Выдвинем гипотезу: пример с художественным опытом - частный случай той самокритики культурного опыта вообще, который начался в философии с Канта. Аргументом “за” будет служить обстоятельство, что сходную картину можно увидеть при сопоставлении классической и неклассической позитивной науки. В книге “Мышление как творчество”, посвященной проблемам диалога как основе творческого мышления, ее автор, В.С.Библер, показывает, что если в “области классической физики вопрос о том, что такое физическая теория, кто такой физик-теоретик, не имел физического смысла, то есть не был предметом исследования физической теории, то в неклассической физике ситуация кардинально меняется. Физическая теория начинает смотреть на себя как бы со стороны, из точки внетеоретической, но в теории возникающей . Эта точка становится предметом собственно физического знания. Другими словами, классическая физика с этого момента вступает в полосу самосознания, критики собственных оснований, предельно рефлексивной теории, превращающей “тексты в размышления по поводу текстов (Эйнштейн, Бор)” [8. С.170 ].

Итак, можно ли говорить, о едином, универсальном культурном процессе, начавшемся в философии в XVIII веке и связанном с именем Иммануила Канта и только в XX веке подхваченном искусством и наукой? Можно ли считать, что теперь любой культурный опыт, то есть опыт сознания, понимания, невозможен без критики собственных оснований?

 

Литература:


1. Американская философия искусства: основные концепции второй половины ХХ века - антиэссенциализм, перцептуализм, институционализм: Антология. - Екатеринбург, 1997.

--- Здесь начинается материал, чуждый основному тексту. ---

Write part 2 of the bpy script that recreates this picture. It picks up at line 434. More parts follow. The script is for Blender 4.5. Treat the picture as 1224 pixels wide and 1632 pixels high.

2. Художественное в эстетике и искусстве. - Киев, 1990.

3. Joseph Kosuth. Art after Philosophy.- Studio International, October. 1969.

4. Цит. по кн. Поль Сезанн. Переписка. Воспоминания современников. - М., 1972.

5. Дуганов Р.В. Велимир Хлебников: Природа творчества. - М., 1990.

6. Мамардашвили М.К. Кантианские вариации. - М., 1997.

7. Бобринская Е.А. Концептуализм. - М., 1994.

8. Библер В.С. Мышление как творчество: Введение в логику мысленного диалога. - М., 1975.